Accuracy and Quality Control of Remote Sensing Data

Remote sensing enables global monitoring, but the growing number of sensors requires strict compliance and high radiometric accuracy for consistent data use. Reliable results depend on regular spectral, radiometric, and geometric CAL/VAL, especially for spaceborne hyperspectral sensors. Data quality is affected by the following: Atmospheric effects: Residual noise after correction, including the adjacency effect from multiple scattering; Sensor issues: Geometric anomalies such as band-to-band misregistration in multispectral push-broom systems (e.g., Sentinel-2 MSI); Uncertainty: Errors linked to aerosol models, AOD retrieval, ground reflectance, and BRDF. This Special Issue focuses on three themes: 1. Calibration and Quality Assessment: Advances such as the Radiometric Calibration–Reflectance Inversion Iterative (RCRII) method for adjacency-effect correction, Solar Diffuser BRDF measurements for on-board calibration, and mission quality assessments (e.g., GF-7, SDGSAT-1). Geometric performance is evaluated using frameworks like EDAP for metrics such as SNR and MTF. 2. Product Validation and Geophysical Parameters: Validation of thematic products and physical variables, including Permafrost Active Layer Thickness from airborne SAR vs.

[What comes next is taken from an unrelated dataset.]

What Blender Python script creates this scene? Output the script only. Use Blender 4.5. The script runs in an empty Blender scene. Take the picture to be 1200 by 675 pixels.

GPR, Copernicus HRL Imperviousness Density, and checks of geometric accuracy and thematic stability for sensors like PRISMA. 3. Advanced Processing and Modeling: Methods such as parsimonious gap-filling for sub-daily ETa and integrating photogrammetry with Structure from Motion using Quadrifocal Tensor techniques for positioning and calibration of High Oblique Frame Sweep aerial cameras.